### Task description
Restate word for word the lines of the data below, from the first through the one that has "return [(w /".

### Data for this task
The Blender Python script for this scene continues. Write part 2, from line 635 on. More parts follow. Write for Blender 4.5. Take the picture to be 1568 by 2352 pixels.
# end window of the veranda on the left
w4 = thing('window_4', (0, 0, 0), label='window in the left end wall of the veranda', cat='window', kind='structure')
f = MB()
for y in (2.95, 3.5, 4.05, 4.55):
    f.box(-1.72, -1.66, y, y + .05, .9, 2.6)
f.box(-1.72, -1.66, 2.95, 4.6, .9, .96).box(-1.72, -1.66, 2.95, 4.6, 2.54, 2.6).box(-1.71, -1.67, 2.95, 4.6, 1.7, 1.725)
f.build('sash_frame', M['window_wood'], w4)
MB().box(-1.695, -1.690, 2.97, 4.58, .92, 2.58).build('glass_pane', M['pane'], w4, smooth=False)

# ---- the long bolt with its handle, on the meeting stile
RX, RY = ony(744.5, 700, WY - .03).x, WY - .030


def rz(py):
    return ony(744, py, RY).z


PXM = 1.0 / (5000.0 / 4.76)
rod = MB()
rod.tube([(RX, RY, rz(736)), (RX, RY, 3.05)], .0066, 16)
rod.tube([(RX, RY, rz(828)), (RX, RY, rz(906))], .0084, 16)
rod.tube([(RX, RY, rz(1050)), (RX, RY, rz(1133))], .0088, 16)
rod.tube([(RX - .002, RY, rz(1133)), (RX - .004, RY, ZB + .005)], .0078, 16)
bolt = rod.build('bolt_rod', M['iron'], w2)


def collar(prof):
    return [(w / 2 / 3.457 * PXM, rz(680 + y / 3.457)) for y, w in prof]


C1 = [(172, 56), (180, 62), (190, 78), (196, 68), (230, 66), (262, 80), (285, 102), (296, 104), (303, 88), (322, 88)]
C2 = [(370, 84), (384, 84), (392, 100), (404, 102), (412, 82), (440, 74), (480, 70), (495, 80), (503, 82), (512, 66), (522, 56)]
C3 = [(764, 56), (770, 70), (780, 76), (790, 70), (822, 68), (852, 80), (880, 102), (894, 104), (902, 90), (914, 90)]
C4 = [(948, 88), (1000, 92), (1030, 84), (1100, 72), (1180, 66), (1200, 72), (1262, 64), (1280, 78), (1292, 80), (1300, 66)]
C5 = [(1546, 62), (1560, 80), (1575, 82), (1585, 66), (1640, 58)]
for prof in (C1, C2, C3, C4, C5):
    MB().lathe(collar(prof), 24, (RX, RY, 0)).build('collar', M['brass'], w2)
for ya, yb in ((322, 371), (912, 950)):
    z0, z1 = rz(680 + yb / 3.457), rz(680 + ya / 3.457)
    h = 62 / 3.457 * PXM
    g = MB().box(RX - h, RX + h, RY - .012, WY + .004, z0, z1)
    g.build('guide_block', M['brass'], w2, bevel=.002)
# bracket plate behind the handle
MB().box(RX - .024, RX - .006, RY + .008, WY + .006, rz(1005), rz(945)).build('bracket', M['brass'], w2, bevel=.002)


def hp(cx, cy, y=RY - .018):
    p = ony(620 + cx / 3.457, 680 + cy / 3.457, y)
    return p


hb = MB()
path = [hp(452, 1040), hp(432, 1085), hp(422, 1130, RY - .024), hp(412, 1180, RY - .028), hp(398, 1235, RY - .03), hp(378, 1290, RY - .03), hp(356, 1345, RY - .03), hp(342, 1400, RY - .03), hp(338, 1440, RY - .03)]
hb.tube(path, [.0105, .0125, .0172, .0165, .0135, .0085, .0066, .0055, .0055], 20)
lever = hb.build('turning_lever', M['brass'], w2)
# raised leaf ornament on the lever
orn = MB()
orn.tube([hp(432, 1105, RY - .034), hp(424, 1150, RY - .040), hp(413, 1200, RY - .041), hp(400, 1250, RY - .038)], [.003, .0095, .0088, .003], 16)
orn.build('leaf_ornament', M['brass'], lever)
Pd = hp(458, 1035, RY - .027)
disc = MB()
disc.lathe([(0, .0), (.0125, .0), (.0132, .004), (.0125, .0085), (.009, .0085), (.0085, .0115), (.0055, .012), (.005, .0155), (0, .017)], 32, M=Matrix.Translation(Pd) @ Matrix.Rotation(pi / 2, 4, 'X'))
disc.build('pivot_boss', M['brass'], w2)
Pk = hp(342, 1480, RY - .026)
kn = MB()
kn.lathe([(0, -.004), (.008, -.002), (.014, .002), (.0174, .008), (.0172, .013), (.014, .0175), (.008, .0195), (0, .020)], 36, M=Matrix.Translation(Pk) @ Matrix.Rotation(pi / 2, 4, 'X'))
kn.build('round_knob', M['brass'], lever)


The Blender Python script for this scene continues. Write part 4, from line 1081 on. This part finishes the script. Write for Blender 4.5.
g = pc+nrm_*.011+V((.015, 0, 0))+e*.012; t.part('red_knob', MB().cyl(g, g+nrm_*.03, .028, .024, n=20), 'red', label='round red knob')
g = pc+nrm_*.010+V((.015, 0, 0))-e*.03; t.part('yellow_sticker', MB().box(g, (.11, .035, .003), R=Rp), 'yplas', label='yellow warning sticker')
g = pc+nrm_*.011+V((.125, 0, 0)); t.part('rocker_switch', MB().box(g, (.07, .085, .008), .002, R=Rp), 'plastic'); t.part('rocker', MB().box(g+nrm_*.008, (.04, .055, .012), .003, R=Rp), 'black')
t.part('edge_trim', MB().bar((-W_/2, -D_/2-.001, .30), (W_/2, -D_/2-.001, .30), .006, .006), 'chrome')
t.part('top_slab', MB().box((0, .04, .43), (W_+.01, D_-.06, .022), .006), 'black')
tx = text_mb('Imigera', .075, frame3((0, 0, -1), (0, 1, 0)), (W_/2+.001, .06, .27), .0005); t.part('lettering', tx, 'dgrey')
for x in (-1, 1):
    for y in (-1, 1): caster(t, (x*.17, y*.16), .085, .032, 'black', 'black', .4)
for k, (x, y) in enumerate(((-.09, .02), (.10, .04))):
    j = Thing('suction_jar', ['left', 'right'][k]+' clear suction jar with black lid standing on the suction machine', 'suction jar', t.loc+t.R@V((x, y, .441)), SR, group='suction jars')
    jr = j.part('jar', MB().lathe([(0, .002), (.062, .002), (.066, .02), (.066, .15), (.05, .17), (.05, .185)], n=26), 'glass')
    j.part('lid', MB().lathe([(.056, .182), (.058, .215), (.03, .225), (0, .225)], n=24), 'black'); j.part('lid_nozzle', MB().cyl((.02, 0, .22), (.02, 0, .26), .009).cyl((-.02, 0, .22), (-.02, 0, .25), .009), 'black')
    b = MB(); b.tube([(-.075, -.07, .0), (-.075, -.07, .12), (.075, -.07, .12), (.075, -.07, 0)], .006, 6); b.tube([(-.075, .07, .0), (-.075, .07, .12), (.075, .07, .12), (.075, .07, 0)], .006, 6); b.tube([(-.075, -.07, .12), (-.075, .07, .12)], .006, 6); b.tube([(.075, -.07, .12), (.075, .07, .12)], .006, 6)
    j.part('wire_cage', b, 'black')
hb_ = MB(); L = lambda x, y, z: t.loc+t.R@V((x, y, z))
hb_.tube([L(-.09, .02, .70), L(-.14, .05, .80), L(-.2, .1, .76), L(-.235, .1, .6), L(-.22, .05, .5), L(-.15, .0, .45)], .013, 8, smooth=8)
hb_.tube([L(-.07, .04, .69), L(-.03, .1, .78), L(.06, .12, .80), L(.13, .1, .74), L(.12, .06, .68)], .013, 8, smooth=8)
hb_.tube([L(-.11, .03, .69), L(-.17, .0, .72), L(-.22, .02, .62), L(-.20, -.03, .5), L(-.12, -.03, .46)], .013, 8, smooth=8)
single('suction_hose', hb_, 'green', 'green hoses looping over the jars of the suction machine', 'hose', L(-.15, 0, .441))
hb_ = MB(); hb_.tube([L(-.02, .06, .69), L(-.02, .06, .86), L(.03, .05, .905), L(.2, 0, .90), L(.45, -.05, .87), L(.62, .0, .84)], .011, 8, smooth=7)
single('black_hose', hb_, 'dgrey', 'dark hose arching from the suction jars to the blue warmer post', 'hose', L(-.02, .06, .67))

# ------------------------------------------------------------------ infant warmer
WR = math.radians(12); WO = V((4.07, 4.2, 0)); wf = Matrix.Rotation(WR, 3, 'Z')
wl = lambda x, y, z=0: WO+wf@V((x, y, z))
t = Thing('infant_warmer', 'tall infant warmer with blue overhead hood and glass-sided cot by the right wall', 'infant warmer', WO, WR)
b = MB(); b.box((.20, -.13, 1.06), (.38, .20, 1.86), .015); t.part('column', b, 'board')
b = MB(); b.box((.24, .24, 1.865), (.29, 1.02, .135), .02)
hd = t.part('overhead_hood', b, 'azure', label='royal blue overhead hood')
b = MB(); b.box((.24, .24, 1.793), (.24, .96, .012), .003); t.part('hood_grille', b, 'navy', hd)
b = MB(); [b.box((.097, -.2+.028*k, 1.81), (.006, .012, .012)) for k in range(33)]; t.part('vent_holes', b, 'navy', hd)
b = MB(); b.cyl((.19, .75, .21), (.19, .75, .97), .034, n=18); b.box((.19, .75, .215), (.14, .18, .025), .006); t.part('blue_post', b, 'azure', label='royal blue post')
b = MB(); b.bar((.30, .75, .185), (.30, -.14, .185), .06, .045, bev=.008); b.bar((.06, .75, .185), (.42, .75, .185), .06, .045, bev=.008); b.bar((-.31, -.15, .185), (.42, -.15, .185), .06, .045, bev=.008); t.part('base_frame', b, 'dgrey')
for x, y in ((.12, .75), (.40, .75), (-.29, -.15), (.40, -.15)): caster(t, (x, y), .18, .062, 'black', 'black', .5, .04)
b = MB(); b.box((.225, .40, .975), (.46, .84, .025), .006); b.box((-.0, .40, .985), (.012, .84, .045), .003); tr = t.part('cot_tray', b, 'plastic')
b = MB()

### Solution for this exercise
The Blender Python script for this scene continues. Write part 2, from line 635 on. More parts follow. Write for Blender 4.5. Take the picture to be 1568 by 2352 pixels.
# end window of the veranda on the left
w4 = thing('window_4', (0, 0, 0), label='window in the left end wall of the veranda', cat='window', kind='structure')
f = MB()
for y in (2.95, 3.5, 4.05, 4.55):
    f.box(-1.72, -1.66, y, y + .05, .9, 2.6)
f.box(-1.72, -1.66, 2.95, 4.6, .9, .96).box(-1.72, -1.66, 2.95, 4.6, 2.54, 2.6).box(-1.71, -1.67, 2.95, 4.6, 1.7, 1.725)
f.build('sash_frame', M['window_wood'], w4)
MB().box(-1.695, -1.690, 2.97, 4.58, .92, 2.58).build('glass_pane', M['pane'], w4, smooth=False)

# ---- the long bolt with its handle, on the meeting stile
RX, RY = ony(744.5, 700, WY - .03).x, WY - .030


def rz(py):
    return ony(744, py, RY).z


PXM = 1.0 / (5000.0 / 4.76)
rod = MB()
rod.tube([(RX, RY, rz(736)), (RX, RY, 3.05)], .0066, 16)
rod.tube([(RX, RY, rz(828)), (RX, RY, rz(906))], .0084, 16)
rod.tube([(RX, RY, rz(1050)), (RX, RY, rz(1133))], .0088, 16)
rod.tube([(RX - .002, RY, rz(1133)), (RX - .004, RY, ZB + .005)], .0078, 16)
bolt = rod.build('bolt_rod', M['iron'], w2)


def collar(prof):
    return [(w / 2 / 3.457 * PXM, rz(680 + y / 3.457)) for y, w in prof]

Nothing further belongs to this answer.